Trade Marks

To speak to an expert about your trade marks, please contact us.

A trade mark is a sign that can be represented graphically and is capable of distinguishing the goods and services of the trade mark owner from those of another. A trade mark may consist of words, slogans, internet domain names, colours, the shape of goods or their packaging.

Registered Trade Marks

A trade mark registration conveys a monopoly right to exclude others from using the mark in respect of the particular class or classes of goods and services for which the mark is registered.

Trade marks are registered for a period of 10 years but are renewable in perpetuity.

A trade mark owner can apply to register a trade mark in the UK only or internationally. A community trade mark (CTM) is a trade mark that offers protection in all Member States of the European Union (and certain territories that have a special relationship with a Member State).

Unregistered Trade Marks and Passing Off

The owner of an unregistered trade mark can bring an action against an infringer for passing off a name or otherwise piggy-backing on acquired goodwill.

We can advise and assist you with registering and licensing trade marks. We can also bring or defend proceedings for trade mark infringement, or passing off.

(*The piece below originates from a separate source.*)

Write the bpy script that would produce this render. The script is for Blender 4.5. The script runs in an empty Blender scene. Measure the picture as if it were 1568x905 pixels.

The law of passing off is important when a business does not have a trade mark or the infringer is not using the mark as registered. It protects the goodwill in the business and stops one trader utilising the reputation of another.

The owner of an unregistered trade mark can bring an action against an infringer for passing off a name or otherwise piggy-backing on acquired goodwill.

In order to succeed in a claim for passing off it is necessary to prove:

  • it has established goodwill or a reputation in the mark,
  • a misrepresentation has been made by the infringer that leads or is likely to lead the public to believe that the goods or services offered by him are the goods / services of the trade mark owner, and
  • damage has been caused to goodwill or reputation as a consequence of the misrepresentation.

If the first two points are made out the Court will assume damage, but to recover money actual damage must be shown.